Wednesday 23 March 2016

It's Wonderful How You Feel After A Decay In Your Body Was Treated

Sebulan yang lalu, saya shock saat melihat kondisi gigi geraham saya. Hitam, keropos. Jelek sekali kelihatannya. Dokter gigi. Hanya itu yang terlintas di pikiran saya. Mati deh.
Dari kecil saya takut dengan dokter gigi. Gara-gara dulu satu-satunya dokter gigi di kampung saya, seorang perempuan berbadan mungil, luar biasa galaknya kepada para pasiennya. Pergi ke sana adalah siksaan. Udah dimarah-marahin karena nggak merawat gigi dengan baik, harus menahan sakit pula waktu disuntik atau dibor, ujung-ujungnya, harus bayar lagi! Dan, ongkos dokter gigi kan biasanya premiummm....

Namun, kali ini tekad saya sudah cukup bulat. Saya merenungkan uang yang sudah saya gunakan untuk membeli pakaian, alat make up (seadanya), sepatu, makanan, tapi tidak untuk kesehatan anggota tubuh yang satu ini. Padahal, tahu sendiri betapa hebatnya penderitaan yang harus seorang manusia tanggung jika giginya rusak.

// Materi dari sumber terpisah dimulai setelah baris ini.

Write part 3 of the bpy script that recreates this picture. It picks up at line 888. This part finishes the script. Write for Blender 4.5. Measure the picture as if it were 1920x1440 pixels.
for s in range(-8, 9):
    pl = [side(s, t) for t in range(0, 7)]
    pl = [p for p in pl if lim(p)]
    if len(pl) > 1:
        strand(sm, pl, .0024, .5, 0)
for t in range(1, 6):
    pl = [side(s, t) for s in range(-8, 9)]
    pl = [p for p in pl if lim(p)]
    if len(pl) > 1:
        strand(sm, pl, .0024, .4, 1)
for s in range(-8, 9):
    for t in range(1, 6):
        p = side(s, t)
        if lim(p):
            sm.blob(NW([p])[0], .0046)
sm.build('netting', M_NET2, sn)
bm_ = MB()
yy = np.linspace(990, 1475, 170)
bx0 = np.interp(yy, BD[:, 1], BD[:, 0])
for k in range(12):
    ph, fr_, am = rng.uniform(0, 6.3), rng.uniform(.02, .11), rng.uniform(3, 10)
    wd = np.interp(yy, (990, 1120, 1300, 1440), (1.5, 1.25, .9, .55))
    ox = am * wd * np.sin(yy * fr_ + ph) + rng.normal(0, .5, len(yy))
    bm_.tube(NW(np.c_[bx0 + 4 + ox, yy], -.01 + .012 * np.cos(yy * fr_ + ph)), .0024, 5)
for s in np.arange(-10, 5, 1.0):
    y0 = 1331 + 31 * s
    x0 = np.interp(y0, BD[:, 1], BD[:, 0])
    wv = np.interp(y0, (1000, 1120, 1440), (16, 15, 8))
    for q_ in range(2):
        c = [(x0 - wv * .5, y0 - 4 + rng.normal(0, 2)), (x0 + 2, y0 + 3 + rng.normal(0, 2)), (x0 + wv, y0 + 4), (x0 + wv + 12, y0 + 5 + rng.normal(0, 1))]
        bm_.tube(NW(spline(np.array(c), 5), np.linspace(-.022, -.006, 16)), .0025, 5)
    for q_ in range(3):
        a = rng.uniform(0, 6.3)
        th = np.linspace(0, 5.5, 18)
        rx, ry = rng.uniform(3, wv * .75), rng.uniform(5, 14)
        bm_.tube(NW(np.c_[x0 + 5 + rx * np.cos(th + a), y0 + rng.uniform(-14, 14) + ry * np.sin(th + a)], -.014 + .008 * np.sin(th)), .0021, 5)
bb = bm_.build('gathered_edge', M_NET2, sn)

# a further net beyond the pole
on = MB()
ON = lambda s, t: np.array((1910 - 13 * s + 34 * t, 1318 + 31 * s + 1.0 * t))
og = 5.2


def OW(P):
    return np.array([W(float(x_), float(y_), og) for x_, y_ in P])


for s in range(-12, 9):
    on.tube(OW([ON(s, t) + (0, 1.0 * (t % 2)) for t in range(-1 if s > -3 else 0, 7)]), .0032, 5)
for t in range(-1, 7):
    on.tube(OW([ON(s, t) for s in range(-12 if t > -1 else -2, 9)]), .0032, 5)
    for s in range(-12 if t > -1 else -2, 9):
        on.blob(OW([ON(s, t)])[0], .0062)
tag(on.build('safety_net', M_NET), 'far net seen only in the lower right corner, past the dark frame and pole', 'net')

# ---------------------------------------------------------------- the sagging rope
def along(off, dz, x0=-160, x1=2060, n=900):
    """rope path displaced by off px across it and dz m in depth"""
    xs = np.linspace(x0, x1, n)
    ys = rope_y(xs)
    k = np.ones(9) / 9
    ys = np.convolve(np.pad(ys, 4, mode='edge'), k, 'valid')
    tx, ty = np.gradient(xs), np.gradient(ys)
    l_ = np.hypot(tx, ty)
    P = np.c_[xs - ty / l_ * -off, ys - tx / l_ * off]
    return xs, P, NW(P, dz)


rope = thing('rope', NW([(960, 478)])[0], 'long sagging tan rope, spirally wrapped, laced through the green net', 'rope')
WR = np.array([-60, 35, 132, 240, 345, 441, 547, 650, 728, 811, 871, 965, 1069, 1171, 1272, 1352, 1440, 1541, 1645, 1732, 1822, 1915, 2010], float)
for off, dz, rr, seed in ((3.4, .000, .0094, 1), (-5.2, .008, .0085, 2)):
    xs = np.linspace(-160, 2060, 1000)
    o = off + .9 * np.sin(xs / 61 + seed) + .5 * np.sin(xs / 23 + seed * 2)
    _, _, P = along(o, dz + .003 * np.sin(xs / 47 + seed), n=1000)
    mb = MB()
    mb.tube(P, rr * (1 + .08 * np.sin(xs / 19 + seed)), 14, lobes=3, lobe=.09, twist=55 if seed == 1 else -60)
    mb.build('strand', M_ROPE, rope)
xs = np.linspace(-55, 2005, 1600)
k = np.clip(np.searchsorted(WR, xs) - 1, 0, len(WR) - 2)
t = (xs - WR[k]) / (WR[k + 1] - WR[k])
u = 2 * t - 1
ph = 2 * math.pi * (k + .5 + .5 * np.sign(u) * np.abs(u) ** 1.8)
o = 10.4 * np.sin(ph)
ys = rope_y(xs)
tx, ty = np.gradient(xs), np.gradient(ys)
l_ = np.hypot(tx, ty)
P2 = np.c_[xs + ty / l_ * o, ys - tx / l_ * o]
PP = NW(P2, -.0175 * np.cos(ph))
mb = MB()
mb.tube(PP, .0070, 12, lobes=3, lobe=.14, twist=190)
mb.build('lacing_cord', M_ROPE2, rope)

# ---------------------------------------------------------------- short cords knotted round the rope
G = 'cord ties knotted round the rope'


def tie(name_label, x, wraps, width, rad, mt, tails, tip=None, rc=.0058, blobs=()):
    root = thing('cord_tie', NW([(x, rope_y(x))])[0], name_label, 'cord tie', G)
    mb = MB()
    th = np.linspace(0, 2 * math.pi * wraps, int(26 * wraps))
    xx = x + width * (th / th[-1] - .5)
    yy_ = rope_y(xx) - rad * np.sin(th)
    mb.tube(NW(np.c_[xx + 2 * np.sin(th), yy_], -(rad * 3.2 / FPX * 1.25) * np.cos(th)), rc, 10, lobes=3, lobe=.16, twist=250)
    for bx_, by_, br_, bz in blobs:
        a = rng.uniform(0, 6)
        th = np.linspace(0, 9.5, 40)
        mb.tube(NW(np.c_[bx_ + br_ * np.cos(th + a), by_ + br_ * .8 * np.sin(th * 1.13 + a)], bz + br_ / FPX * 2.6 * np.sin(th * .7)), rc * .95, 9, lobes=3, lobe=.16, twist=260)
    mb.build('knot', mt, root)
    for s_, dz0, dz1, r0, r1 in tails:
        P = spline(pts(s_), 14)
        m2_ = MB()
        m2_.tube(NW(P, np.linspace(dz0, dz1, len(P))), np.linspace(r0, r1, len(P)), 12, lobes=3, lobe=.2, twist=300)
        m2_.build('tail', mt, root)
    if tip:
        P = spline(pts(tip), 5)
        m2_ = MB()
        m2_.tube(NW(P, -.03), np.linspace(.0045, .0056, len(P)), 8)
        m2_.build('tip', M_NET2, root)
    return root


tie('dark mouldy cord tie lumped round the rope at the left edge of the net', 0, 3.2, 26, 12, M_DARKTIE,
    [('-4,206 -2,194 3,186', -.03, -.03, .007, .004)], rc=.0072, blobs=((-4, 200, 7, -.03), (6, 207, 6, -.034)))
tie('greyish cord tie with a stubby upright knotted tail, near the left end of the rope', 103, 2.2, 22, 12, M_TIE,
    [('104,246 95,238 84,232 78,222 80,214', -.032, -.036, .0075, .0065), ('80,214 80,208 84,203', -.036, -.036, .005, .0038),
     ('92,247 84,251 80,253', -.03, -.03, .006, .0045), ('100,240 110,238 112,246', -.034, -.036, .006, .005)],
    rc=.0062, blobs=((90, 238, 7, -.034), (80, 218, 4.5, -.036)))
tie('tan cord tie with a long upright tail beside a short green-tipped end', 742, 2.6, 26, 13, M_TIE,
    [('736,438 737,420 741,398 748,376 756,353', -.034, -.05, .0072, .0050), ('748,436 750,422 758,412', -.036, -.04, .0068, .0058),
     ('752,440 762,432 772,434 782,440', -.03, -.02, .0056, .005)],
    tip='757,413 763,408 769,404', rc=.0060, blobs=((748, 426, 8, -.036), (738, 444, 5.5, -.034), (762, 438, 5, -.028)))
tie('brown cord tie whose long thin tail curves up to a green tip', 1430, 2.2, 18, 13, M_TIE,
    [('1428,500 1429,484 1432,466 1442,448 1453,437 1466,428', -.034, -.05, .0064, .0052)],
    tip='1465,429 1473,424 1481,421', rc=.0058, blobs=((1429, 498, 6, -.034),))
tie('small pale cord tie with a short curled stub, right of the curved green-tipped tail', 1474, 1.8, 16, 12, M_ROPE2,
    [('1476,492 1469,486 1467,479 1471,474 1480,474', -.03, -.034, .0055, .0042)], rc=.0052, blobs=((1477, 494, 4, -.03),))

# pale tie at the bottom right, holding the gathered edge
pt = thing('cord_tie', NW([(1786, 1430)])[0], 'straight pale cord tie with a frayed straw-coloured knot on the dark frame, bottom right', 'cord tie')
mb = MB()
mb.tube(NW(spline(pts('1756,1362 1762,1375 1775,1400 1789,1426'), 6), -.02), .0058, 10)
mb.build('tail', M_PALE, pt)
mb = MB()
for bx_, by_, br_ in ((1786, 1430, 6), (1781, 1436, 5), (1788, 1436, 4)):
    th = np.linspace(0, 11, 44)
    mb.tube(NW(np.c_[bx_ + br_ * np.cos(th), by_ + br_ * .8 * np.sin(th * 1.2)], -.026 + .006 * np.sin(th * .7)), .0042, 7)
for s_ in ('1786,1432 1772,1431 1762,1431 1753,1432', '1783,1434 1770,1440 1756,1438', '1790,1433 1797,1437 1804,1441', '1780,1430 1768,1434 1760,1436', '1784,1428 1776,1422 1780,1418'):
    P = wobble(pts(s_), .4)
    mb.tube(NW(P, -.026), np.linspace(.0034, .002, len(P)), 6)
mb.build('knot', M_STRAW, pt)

Berbekal honor terakhir yang saya terima sebelum liburan, saya memutuskan untuk pergi ke dokter gigi dekat rumah yang cukup modern fasilitasnya. Dokter gigi perempuan lagi :)

Kurang lebih 30 menit saya menganga dan membiarkan tangan dingin tante dokter mencungkil, membor, mengorek dua gigi saya. Kaki saya mengejang setiap kali terasa ngilu. Dahi saya sampai basah oleh keringat dingin yang dilap penuh kasih sayang oleh si tante dokter :')

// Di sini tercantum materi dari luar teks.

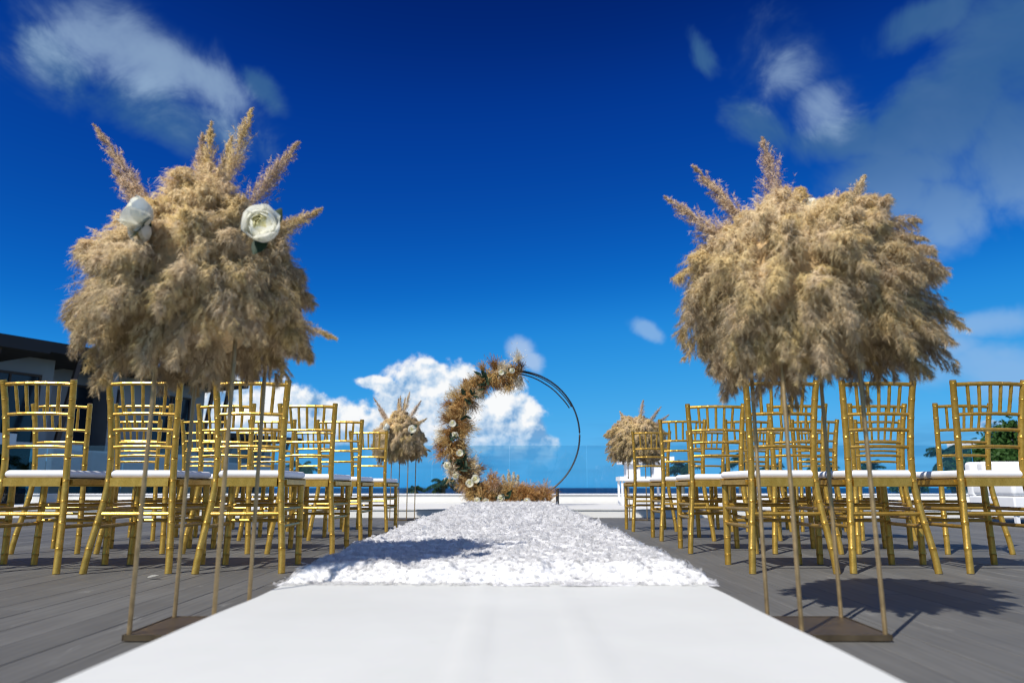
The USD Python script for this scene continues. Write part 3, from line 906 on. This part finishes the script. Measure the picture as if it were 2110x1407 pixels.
def pampas_ball(t, c, rx, ry, up, down, rg, count, spikes, wind=(0, 0, 0), narrow=0.0):
    """Plumes radiating from a hidden heart, over the top upright and curling, below hanging as a skirt."""
    c = np.asarray(c, float)
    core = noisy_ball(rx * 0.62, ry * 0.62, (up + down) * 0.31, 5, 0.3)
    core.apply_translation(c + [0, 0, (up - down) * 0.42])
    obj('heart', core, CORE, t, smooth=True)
    for d in sphere_dirs(count, rg):
        k = rg.uniform(0.86, 1.10)
        root = c + d * [rx * 0.30, ry * 0.30, 0.10]
        if d[2] > -0.1:
            q = 1 - narrow * max(d[2], 0) ** 0.5
            tip = c + d * [rx * q, ry * q, up] * (k * 0.95)
            tip[2] -= 0.04 * (1 - d[2])
            dr = rg.uniform(0.10, 0.28)
        else:
            hz = np.array([d[0], d[1], 0]); hz /= np.linalg.norm(hz) + 1e-6
            rr = np.linalg.norm(d[:2]) ** 0.5
            tip = c + hz * [rx, ry, 0] * rr * rg.uniform(0.80, 1.05) + [0, 0, -down * abs(d[2]) ** 0.5 * rg.uniform(0.75, 1.05)]
            dr = rg.uniform(0.30, 0.52)
        tip = tip + np.asarray(wind) * 0.12 * rg.uniform(0, 1.4)
        soft_obj('plume', *plume(root, tip, rg, dr, branches=70, hairs=64, fat=rg.uniform(0.070, 0.105), hair=rg.uniform(0.015, 0.024), start=0.28, width=0.0022, wind=np.asarray(wind) * rg.uniform(0, 1.2), centre=c), PAMPAS, t)
    for d in sphere_dirs(70, rg):      # shorter plumes that close the mound's faces
        if abs(d[2]) < 0.75:
            q = 1 - narrow * max(d[2], 0) ** 0.5
            e = d * [rx * q, ry * q, (up + down) * 0.5]
            root, tip = c + e * 0.35 + [0, 0, 0.06], c + e * rg.uniform(0.82, 0.98) + [0, 0, -rg.uniform(0.0, 0.10)]
            soft_obj('plume', *plume(root, tip, rg, rg.uniform(0.12, 0.3), branches=66, hairs=64, fat=rg.uniform(0.065, 0.10), hair=rg.uniform(0.015, 0.024), start=0.22, width=0.0022, wind=np.asarray(wind) * rg.uniform(0, 1.2), centre=c), PAMPAS, t)
    for (tip, fat, mat) in spikes:
        tip = np.asarray(tip, float)
        root = c + (tip - c) * 0.35
        soft_obj('plume', *plume(root, tip, rg, rg.uniform(-0.03, 0.05), branches=170, hairs=34, fat=fat * 1.85, hair=0.014, start=0.10, width=0.0020, gravity=0.12, taper=True), mat, t)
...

Selesai perawatan, saya buru-buru mencari kaca untuk melihat gigi saya. Lho! Kok masih hitam?!

Lah. Saya salah tunjuk gigi tadi >.<
Tapi emang gigi yang dirawat tadi sudah bolong dan menembus gigi depannya, jadi ya gak salah juga sih, hahahaha.

Dan tahukah, rasanya enaaaak sekali. Tiba-tiba, saya merasa lebih percaya diri. Tiba-tiba, jari tengah kanan saya yang 2 tahun terakhir ini mendadak sering ngilu sendiri, terasa jauh lebih kuat. Tiba-tiba, saya merasa... sangat nyaman.

Hanya karena ada kerusakan kecil yang telah diperbaiki.

Tak bisa dielakkan, pikiran saya langsung terbang kepada kehidupan saya sendiri. Bukankah mirip dengan hati kita? Sering ada kebusukan-kebusukan dalam hati kita, membuat hidup kita terasa penuh beban, tidak lepas, sebentar-sebentar terasa sakit.
Mungkin sekarang saatnya kita datang kepada sang Tabib Agung, menyerahkan diri untuk diperiksa, dikorek, dicungkil, ditambal. Sesakit apa pun itu, percayalah, kita tidak akan mati gara-garanya. Semakin dalam kebusukan itu, kerusakan hati itu, semakin lama juga pengerjaannya. Tante dokter kemarin cukup lama mengorek gigi saya yang sudah busuk itu karena, "Kalau masih empuk, harus terus dicungkil sampai ketemu gigi yang masih keras. Karena kalau tidak, kebusukannya akan menyebar terus."
Jangan mengeluh dan jangan heran jika ada satu area tertentu yang terus dikorek oleh Tuhan. Mungkin memang belum selesai, masih banyak yang harus dibersihkan.

Ketika saya sempat kesal kepada diri sendiri kenapa tidak ingat posisi gigi yang tadinya saya ingin bersihkan, saya diingatkan ini, mirip dengan proses Tuhan. Ada kalanya kita mengira, satu area tertentu yang akan Tuhan bereskan. Eh, ternyata, ada area lain yang lebih menarik perhatian Tuhan, yang harus Dia pulihkan terlebih dahulu.

Minggu depan, saya sudah memutuskan, untuk datang kembali, membereskan lubang-lubang yang lain. Meskipun sudah diwanti-wanti si tante bahwa rasanya akan lebih ngilu lagi karena posisi gigi seri, saya akan menabahkan hati. Karena saya tahu sekarang the good feeling yang saya rasakan setelah proses tersebut.